Diez años de la muerte de Amy Winehouse: cuando el amor fue un juego perdido

No somos conscientes de lo que nos cuesta comprender lo que supone experimentar el límite de las emociones que habitualmente nos mueven, traspasar algunas fronteras donde se vislumbran cosas que luego tenemos la necesidad de olvidar de cualquier manera, simplemente para poder caminar por el mundo aparentando que no ha pasado nada, que es posible volver a tomar el sol en la piscina escuchando la risa de los niños o colocar con aburrimiento la ropa en el armario. No solo el miedo, que sabemos tan desagradable, sino el pánico que puede aparecer como un rayo inesperado que produce la sensación de muerte inminente y hace jadear y termina retorciendo las manos. No solo la tristeza sino la melancolía más profunda donde se pierde la hedonía por el mundo y solo se desea contemplar los ojos de la muerte. No solo la alegría sino la euforia más intensa donde todo parece posible y no se necesita comer ni dormir para sentirse lleno de energía y creerse el rey del mundo entero. No solo esa tentación en la que podemos caer alguna vez y hacer algo de forma desmesurada sino perder del todo la posibilidad de control y comer hasta reventar o no poder controlar cualquier impulso que se nos pase por la cabeza.

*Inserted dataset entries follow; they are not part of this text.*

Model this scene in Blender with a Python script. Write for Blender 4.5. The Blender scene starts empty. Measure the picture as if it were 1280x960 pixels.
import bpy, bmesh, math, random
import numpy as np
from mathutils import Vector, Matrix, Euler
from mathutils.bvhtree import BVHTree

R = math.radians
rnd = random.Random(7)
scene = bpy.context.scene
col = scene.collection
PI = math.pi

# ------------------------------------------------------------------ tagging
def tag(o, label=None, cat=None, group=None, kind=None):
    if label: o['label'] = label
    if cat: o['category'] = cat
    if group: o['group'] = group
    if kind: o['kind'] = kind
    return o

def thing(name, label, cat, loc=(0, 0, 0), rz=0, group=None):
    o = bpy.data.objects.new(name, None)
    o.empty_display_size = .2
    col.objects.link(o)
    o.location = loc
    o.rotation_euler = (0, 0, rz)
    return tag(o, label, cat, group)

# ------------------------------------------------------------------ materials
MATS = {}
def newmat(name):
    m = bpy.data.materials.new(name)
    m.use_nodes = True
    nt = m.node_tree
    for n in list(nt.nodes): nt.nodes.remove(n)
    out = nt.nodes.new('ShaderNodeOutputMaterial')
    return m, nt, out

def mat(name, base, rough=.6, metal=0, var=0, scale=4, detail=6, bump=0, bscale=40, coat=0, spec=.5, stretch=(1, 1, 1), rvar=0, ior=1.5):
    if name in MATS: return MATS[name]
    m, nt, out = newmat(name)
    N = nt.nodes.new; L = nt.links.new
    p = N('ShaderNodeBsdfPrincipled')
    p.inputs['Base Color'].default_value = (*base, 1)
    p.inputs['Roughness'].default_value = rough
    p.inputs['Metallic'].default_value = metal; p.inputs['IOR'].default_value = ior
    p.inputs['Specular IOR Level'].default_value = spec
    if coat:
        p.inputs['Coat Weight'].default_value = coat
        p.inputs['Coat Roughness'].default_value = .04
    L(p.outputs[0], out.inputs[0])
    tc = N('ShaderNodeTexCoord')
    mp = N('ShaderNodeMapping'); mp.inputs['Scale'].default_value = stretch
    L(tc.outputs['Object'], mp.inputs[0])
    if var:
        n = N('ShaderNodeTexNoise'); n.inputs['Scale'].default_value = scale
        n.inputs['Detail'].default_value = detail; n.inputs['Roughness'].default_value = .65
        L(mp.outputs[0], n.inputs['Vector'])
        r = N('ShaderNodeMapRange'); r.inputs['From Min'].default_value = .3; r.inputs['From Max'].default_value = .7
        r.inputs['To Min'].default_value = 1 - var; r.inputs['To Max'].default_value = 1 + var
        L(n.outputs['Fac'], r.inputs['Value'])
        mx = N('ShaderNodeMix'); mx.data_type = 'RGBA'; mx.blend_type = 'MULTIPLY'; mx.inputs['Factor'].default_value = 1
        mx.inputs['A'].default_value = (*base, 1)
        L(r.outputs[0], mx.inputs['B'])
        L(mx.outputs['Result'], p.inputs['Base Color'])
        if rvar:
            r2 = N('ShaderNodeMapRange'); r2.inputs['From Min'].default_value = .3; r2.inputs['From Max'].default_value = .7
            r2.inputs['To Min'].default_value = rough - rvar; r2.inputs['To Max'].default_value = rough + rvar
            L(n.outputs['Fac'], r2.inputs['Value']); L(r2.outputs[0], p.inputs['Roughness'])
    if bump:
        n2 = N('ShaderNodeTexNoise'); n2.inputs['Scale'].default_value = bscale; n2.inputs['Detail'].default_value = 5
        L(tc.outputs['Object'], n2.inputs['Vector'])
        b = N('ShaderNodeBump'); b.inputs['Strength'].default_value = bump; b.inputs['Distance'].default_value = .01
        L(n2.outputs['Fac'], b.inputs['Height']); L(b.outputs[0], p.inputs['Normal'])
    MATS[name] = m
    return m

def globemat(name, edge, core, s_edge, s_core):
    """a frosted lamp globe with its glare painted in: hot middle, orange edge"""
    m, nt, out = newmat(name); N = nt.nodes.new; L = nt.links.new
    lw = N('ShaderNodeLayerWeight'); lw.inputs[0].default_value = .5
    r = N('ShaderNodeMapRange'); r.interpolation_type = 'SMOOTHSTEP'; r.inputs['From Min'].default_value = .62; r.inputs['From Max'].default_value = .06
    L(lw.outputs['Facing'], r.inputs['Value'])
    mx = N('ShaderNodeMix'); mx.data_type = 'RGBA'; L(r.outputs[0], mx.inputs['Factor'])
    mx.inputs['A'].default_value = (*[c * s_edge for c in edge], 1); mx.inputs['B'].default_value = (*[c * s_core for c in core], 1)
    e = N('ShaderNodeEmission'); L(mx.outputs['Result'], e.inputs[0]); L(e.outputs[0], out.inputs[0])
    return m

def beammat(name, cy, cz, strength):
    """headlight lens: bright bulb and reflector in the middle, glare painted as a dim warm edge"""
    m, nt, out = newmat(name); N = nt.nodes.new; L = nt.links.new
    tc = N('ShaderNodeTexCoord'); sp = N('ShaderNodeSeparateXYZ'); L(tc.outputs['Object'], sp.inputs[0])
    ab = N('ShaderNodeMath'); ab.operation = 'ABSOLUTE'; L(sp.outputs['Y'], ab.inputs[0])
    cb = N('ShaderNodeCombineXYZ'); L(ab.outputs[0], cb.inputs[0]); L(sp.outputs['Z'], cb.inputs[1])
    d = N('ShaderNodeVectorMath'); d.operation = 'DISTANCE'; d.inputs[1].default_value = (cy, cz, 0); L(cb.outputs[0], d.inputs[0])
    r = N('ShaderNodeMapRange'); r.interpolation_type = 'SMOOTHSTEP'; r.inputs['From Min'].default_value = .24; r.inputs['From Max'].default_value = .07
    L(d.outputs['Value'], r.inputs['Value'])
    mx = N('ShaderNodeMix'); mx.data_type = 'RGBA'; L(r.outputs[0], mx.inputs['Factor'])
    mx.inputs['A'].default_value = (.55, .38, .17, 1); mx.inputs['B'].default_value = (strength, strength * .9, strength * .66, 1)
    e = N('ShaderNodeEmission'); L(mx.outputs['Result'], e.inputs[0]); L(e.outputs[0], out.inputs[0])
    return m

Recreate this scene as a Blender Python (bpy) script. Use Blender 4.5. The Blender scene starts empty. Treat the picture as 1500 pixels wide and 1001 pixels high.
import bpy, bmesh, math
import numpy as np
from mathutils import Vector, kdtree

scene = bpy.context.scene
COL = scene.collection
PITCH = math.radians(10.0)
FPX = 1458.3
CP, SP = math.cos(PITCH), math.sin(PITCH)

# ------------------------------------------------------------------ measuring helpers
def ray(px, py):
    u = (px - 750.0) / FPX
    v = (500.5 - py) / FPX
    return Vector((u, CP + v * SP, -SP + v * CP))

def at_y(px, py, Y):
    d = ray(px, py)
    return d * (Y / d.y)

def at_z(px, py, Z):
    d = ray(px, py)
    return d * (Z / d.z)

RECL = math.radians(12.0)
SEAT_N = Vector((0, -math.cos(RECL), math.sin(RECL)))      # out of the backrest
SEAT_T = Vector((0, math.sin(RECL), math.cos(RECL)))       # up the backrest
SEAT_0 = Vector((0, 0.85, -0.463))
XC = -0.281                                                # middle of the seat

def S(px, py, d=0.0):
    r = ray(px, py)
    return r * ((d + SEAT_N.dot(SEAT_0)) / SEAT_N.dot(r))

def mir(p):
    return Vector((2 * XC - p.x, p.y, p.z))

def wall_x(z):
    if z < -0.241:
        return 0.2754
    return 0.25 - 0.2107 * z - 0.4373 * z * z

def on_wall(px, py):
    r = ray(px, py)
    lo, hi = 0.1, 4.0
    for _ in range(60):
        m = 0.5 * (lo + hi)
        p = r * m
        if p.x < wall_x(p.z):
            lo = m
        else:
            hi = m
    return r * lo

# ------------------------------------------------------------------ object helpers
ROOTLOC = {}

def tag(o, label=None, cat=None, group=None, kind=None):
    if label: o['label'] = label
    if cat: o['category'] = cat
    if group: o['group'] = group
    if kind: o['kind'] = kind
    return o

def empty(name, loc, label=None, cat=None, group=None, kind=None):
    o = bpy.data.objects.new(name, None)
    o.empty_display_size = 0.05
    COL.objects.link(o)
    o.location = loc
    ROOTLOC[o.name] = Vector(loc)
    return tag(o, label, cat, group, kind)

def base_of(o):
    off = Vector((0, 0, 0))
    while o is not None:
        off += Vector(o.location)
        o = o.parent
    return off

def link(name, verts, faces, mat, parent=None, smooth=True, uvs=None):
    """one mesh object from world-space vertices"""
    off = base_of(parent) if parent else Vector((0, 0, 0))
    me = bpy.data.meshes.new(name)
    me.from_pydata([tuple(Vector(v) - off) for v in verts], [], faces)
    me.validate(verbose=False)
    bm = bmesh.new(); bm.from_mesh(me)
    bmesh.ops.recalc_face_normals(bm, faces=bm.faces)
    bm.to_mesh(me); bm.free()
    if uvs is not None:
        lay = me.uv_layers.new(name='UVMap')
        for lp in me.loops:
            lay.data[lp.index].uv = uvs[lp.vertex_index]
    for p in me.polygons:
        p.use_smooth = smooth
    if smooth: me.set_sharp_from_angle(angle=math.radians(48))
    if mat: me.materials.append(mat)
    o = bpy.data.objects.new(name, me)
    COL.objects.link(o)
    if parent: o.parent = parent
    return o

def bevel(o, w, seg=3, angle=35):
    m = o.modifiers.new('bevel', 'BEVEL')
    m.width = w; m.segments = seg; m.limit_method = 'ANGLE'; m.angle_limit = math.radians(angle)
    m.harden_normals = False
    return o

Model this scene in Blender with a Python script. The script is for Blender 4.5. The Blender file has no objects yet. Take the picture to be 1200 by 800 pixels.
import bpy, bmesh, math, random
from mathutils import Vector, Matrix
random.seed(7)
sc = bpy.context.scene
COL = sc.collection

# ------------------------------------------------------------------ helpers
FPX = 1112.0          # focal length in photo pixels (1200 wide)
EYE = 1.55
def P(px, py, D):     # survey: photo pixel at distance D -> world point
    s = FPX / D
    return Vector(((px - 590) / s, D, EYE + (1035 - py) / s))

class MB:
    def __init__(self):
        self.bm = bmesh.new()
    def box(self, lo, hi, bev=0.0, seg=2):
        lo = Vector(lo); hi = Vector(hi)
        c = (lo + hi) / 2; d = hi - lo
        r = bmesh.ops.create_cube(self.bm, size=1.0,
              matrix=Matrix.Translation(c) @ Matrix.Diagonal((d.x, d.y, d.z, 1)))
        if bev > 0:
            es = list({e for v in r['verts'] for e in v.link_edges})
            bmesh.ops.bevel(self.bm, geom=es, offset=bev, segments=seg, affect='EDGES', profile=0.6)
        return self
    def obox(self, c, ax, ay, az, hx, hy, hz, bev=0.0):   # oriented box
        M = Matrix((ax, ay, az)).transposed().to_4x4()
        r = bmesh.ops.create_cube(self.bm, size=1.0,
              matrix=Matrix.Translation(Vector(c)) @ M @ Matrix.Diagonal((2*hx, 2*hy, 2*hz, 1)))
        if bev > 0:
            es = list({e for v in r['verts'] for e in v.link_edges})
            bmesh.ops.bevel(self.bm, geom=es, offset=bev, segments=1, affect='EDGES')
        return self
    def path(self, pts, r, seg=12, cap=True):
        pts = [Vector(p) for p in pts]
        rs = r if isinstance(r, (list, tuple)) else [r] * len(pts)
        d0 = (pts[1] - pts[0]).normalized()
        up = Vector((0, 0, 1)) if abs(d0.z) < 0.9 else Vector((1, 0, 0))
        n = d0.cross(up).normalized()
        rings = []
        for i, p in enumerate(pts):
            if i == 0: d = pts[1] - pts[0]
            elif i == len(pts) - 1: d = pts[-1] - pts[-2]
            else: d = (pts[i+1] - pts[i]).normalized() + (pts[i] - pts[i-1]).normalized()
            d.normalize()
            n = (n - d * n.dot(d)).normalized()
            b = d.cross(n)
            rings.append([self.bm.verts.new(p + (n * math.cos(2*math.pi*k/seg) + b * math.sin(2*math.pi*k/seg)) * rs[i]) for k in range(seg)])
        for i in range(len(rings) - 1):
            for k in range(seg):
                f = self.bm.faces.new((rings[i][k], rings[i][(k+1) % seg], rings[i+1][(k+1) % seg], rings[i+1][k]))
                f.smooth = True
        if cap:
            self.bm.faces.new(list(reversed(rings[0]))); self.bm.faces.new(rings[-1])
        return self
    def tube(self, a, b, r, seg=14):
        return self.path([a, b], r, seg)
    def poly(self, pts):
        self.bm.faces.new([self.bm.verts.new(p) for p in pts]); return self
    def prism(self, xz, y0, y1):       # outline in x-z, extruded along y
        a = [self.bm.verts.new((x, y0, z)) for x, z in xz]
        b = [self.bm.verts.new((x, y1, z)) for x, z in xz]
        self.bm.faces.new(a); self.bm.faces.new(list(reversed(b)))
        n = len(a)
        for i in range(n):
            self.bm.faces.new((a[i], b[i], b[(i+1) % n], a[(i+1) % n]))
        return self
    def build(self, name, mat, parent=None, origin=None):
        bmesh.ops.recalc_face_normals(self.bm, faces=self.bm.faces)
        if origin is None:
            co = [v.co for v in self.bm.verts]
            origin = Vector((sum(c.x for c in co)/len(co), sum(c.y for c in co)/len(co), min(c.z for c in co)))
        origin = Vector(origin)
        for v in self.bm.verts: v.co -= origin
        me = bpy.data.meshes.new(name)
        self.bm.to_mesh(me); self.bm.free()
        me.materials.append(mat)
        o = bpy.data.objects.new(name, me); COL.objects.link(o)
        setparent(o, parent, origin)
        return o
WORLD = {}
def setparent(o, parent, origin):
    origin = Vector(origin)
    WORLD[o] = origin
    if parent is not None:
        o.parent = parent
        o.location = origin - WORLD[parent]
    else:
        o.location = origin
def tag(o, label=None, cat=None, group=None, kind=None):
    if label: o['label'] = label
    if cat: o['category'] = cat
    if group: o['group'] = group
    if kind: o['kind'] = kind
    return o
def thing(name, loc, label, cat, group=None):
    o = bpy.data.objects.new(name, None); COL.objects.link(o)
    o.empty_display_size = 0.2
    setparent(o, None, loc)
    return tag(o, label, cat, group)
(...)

No somos conscientes, aunque lo sepamos, de que hay personas que pueden padecer esas emociones, con esa intensidad escalofriante, en largos periodos de tiempo que pueden determinar sus vidas, generalmente perturbados en solo alguna de esas dimensiones: padecer solo ansiedad o depresión o manía (a veces las dos juntas en la misteriosa patología del humor que sube y baja, inexplicablemente, como una montaña rusa) o problemas en el control de impulsos de sus conductas. Pero lo que es todavía más difícil de imaginar es que hay personas que pueden experimentar todas esas emociones sucesivamente o a la vez: subir y bajar, morirse de miedo, sentirse imantados de forma incontrolable hacia estímulos que pueden destruirlos.

Con Blake Fielder-Civil

Pienso en todo esto mientras leo el magnífico artículo de Diego A. Manrique y escucho las canciones de Amy Winehouse que hoy hace diez años que murió sola y ebria con solo 27 años. Especulo si podría haber tenido una personalidad bordeline y que en sus canciones y en su voz estuvieran expresados los ecos del tránsito por todos esos territorios inhóspitos que la debieron acompañar desde muy niña junto con su gran talento musical. Quizá al fondo el miedo al abandono como una angustia radical quizá solo mitigado por algunas compañías ambivalentes como Blake Fielder-Civil un tipo tóxico que la introdujo en el crack y la heroína, que dilapidaba su fortuna pero que quizá le aportaba algo esencial que la consolaba de los cristales de la soledad y el desamparo de algunas noches en las que, sin embargo, presentía que “el amor es un juego perdido”, como canta en una de sus “preciosas” canciones (“Love is a losing game).

For you I was a flame
Love is a losing game
Five story fire as you came
Love is a losing game

Why do I wish I never played
Oh what a mess we made
And now the final frame
Love is a losing game

Escucho Back to blacks, Reab, You know I´m no good, muchas más. Y soy consciente de todo lo que puede contener  su voz tan joven que, sin embargo puede hacer vivido tanto en el lado oscuro de la luna o quizá rebotando en pasiones incontenibles, llenas de luz y capacidad creativa. Eso que nos dejan los artistas, a veces jugándose literalmente la vida, después de bucear por límites de los que, sin embargo, nos protegen. Pienso si esa idea del genio que se destruye y, solo entonces, emite una gran obra es solo un mito romántico y podría haber cantado igual, con la misma fuerza, con la misma sabiduría, si hubiera sido una mujer más equilibrada y con una vida más cuidadosa. Si la hubieran querido mejor o se hubiera dejado querer. Si hubiera tenido la capacidad de tomar mejores decisiones y haber aprendido a deslizarse por el mar de los tonos grises para protegerse y no haber necesitado el alcohol, aquel día de Julio, para mitigar un dolor probablemente insoportable que solo ella conocía.